The ACE Research team, working in partnership with CAG Consultants, have published the Warm Arm of the Law, an Ebico Trust funded research project looking at the extent to which the Housing Health and Safety Rating System (HHSRS) and Minimum Energy Efficiency Standards (MEES) are being proactively implemented and enforced by local authorities across England and Wales.

The PRS has grown by over 40% in the last ten years and now comprises 20.5% of the housing market in England, compared to just 10% in 1999 [1], with Wales seeing a similar increase [2]. Figures for urban areas are higher. It is widely accepted that this tenure will continue to expand.

Fuel poverty continues to be a major problem and is particularly acute in the PRS, with an estimated 21.3% of PRS households thought to be in fuel poverty in England [3], and 36% in Wales [4]. Compared with other tenures, the PRS in England has the largest proportion of energy inefficient F and G rated properties; 45.7% of PRS households living in such properties are in fuel poverty [5].

Research highlights that cold related illness from privately rented properties costs the NHS over £35 million per year [6], while best practice approaches have shown that by improving housing standards, savings to the NHS and to wider society can be delivered.

Increasing the energy efficiency of PRS properties is key to reducing fuel poverty and limiting the impact of cold related illnesses on the NHS. However, achieving this in the PRS has been historically challenging; there is little incentive for landlords to invest in the energy efficiency of their properties given that it is their tenants who will benefit from reduced energy bills. It has long been recognised that minimum standards are key to achieving improvements in this sector.

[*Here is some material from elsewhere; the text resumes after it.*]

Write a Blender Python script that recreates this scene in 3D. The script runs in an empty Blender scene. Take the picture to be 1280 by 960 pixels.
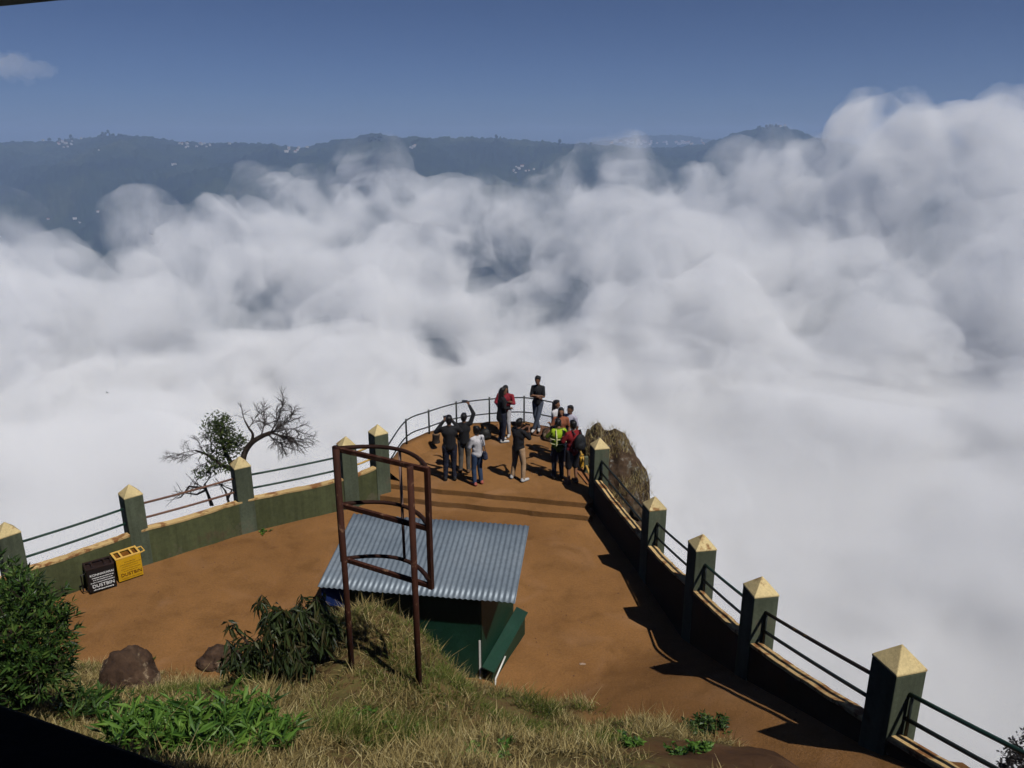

Kelly Greer, ACE Research Director noted that: “There is great potential for both HHSRS and MEES to be effectively implemented and doing so will not only improve the lives of tenants living in some of the worst properties in the country, it will also offer significant economic and wider societal benefits to the UK, including reducing the burden on the NHS, improved productivity and a reduction in carbon emissions”.

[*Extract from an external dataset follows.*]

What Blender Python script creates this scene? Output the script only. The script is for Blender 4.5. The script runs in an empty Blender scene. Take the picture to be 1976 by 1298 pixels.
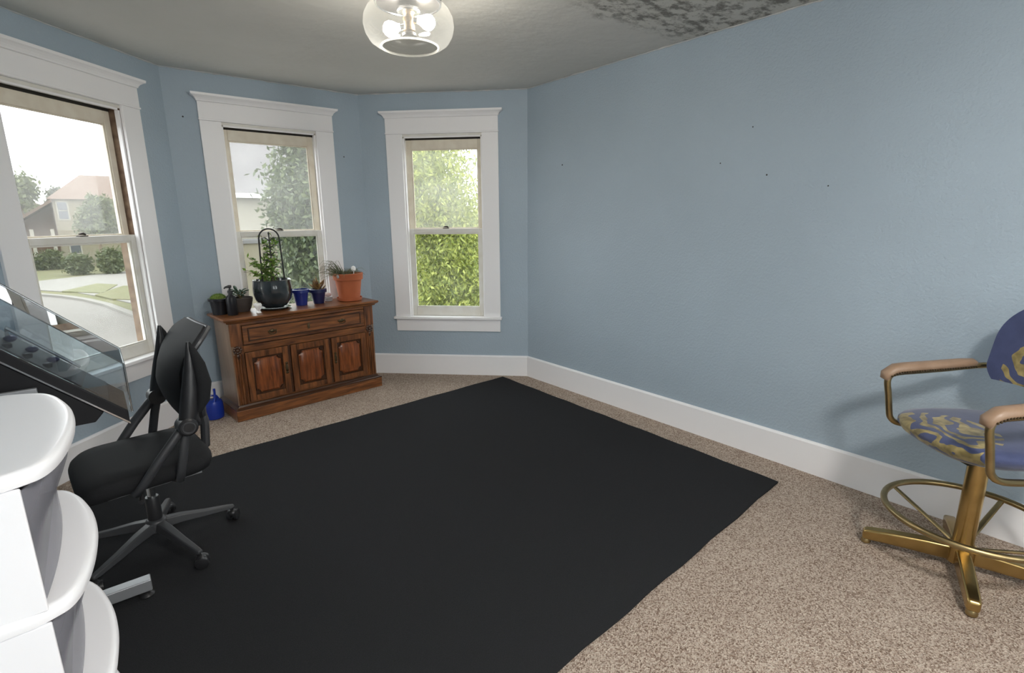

The research project has identified a number of recommendations around improving the implementation and enforcement of HHSRS and MEES, for government (national, regional and local), landlords and their representatives, tenant advice services and the energy efficiency sector. Priority recommendations included:

  • National government needs to ensure that local government is adequately resourced to proactively implement both MEES and HHSRS and could offer guidance and advice on how these services can be implemented as cost effectively as possible.
  • Local government needs to develop a joined-up approach to implementing HHSRS and MEES. National government could assist by issuing guidance and examples of how best to do this.
  • National government should work with the energy efficiency sector to build the evidence base around the potential benefits to landlords of having highly efficient properties, including reduced rent arrears, reduced void periods and increased rental and asset value.
  • National Government should continue to restate the long-term trajectory of the MEES regulations to help landlords understand their long-term requirements and to support the delivery of whole house retrofit approaches, thus minimising disruption for tenants and avoiding multiple interventions by landlords.

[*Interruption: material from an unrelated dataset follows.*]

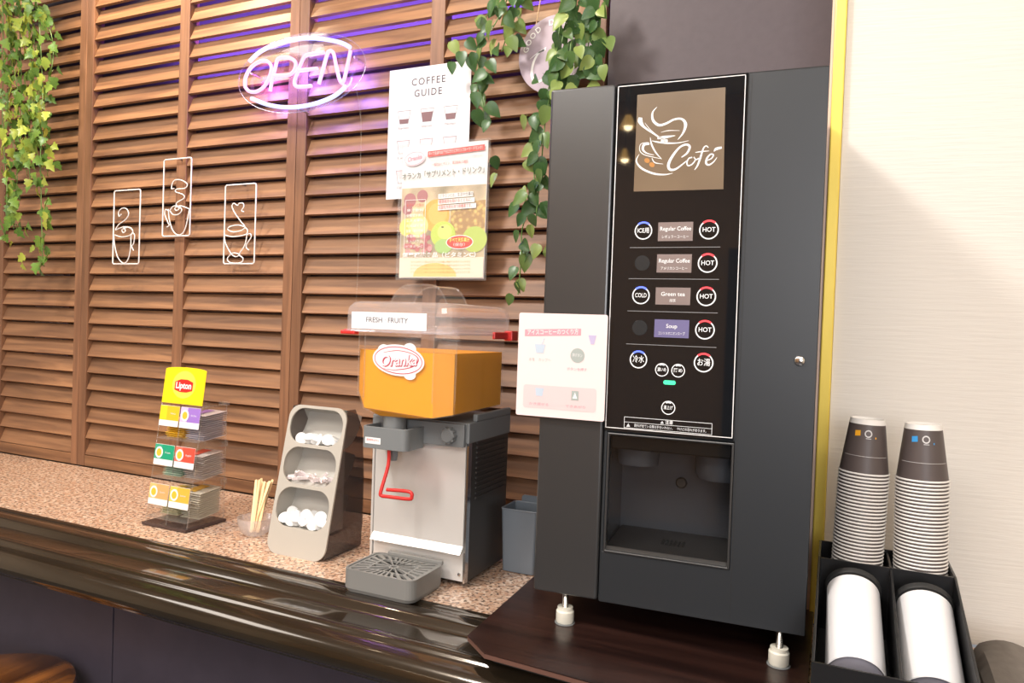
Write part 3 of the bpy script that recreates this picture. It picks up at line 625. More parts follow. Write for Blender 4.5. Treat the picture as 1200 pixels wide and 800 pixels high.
Yw = mat('yellow_card', srgb(255, 224, 24), .35); arc = [(.001, 0), (SW-.001, 0), (SW-.001, .074)]+[(SW/2+(SW/2-.001)*cos(pi*i/12), .074+.006*sin(pi*i/12)) for i in range(1, 12)]+[(.001, .074)]
sg = cardp(0, 0, .264, .34, Yw, 'sign_card', 'bright yellow sign card with red logo', top=arc)
obj('printed_glow', MB().flat(ell(SW/2, .042, .035, .030, 32), -.0009), mat('soft_yellow', srgb(255, 232, 88), .35), sg)
obj('logo_plate', MB().flat([(SW/2-.027, .030), (SW/2-.010, .0255), (SW/2+.010, .0255), (SW/2+.027, .030), (SW/2+.027, .048), (SW/2+.010, .0535), (SW/2-.010, .0535), (SW/2-.027, .048)], -.0013), mat('logo_red', srgb(222, 40, 36), .35), sg)
text('Lipton', .0195, WHITEP, sg, SW/2, -.0017, .0395, bold=.0006, width=.046)
cols6 = [((255, 214, 40), (250, 190, 40)), ((214, 190, 226), (160, 120, 206)), ((60, 170, 136), (30, 160, 120)), ((244, 116, 96), (238, 84, 66)), ((250, 190, 120), (240, 170, 110)), ((250, 200, 90), (244, 180, 70))]
CARD = []
for row, z in enumerate(TZ[::-1]):
    for c_ in (0, 1):
        a, b2 = cols6[row*2+c_]; x0 = .0025+c_*(SW/2); e = cardp(x0, x0+SW/2-.004, z+.026, z+.071, WHITEP, y=-.003)
        w = SW/2-.004
        obj('card_colour', MB().flat([(x0+.021, .013), (x0+w, .013), (x0+w, .0445), (x0+.021, .0445)], -.0006), mat('tea_%d_b' % (row*2+c_), srgb(*b2), .35), e)
        obj('card_colour', MB().flat([(x0, .013), (x0+.021, .013), (x0+.021, .0445), (x0, .0445)], -.0006), mat('tea_%d_a' % (row*2+c_), srgb(*(a if row != 0 or c_ else a)), .35), e)
        if row or c_: obj('printed_cup', MB().flat(ell(x0+.014, .027, .0115, .0125, 20), -.0009), WHITEP, e); obj('printed_tea', MB().flat(ell(x0+.014, .027, .0075, .0082, 18), -.0012), mat('tea_amber', srgb(240, 190, 60), .35), e)
        text(('Yellow Label', 'Earl Grey', 'Green', 'English', 'Chamomile', 'Lemon')[row*2+c_][:9], .0052, WHITEP, e, x0+.040, -.0010, .028, width=.016)
ORD = 'first second third fourth fifth sixth seventh eighth ninth tenth eleventh twelfth thirteenth fourteenth fifteenth sixteenth seventeenth eighteenth nineteenth twentieth'.split()
ORD += ['twenty-'+o for o in ORD[:9]]+['thirtieth']+['thirty-'+o for o in ORD[:9]]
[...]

The outputs from the research project  include a policy report and a toolkit. The policy report, aimed at policy makers, industry and wider stakeholders, highlights the opportunities to increase energy efficiency and reduce fuel poverty in the PRS, detailing current practice, where there are barriers and what is needed to overcome these, while the toolkit provides practical advice for local authorities on how to ensure they are realising the full potential of the energy efficiency legislation already in place.

The project involved desk research, interviews with stakeholders and local authority practitioners and the development of a series of case studies. A steering group made up of the Association of Local Energy Officers (ALEO), the Chartered Institute of Environmental Health (CIEH), the Department for Business, Energy & Industrial Strategy (BEIS), Future Climate, the Local Government Association (LGA) and the Residential Landlords Association (RLA) oversaw the project.

 

ACE and CAG Consultant are very grateful to Ebico Trust for their support for this project.

 

 

[1] English Housing Survey 2016-17, Headline Report: www.gov.uk/government/statistics/english-housing-survey-2016-to-2017-headline-report

[2] Shelter Cymru, Fit to Rent: https://sheltercymru.org.uk/wp-content/uploads/2015/02/Fit-to-rent-Todays-Private-Rented-Sector-in-Wales.pdf

[3] Fuel poverty figures for 2015, published by BEIS June 2017, Low income/high cost definition: www.gov.uk/government/uploads/system/uploads/attachment_data/file/623108/Fuel_Poverty_Statistics_Report_2017.pdf

[4] Living in Wales Survey, 2008: http://gov.wales/docs/statistics/2009/091130livingwales2008en.pdf

[5] English Housing Survey 2015-16, Private Rented Sector Report: https://assets.publishing.service.gov.uk/government/uploads/system/uploads/attachment_data/file/627686/Private_rented_sector_report_2015-16.pdf

[6] BRE, 2011 : www.cieh.org/media/1380/the-health-costs-of-cold-dwellings.pdf. Please note that this study is based on BRE’s HHSRS cost calculator, which has since been updated. BRE also undertook additional analysis using their Category 1 calculator, which put the cost of ill health to the NHS between £37 million and £674 million depending on actual SAP ratings and occupancy levels.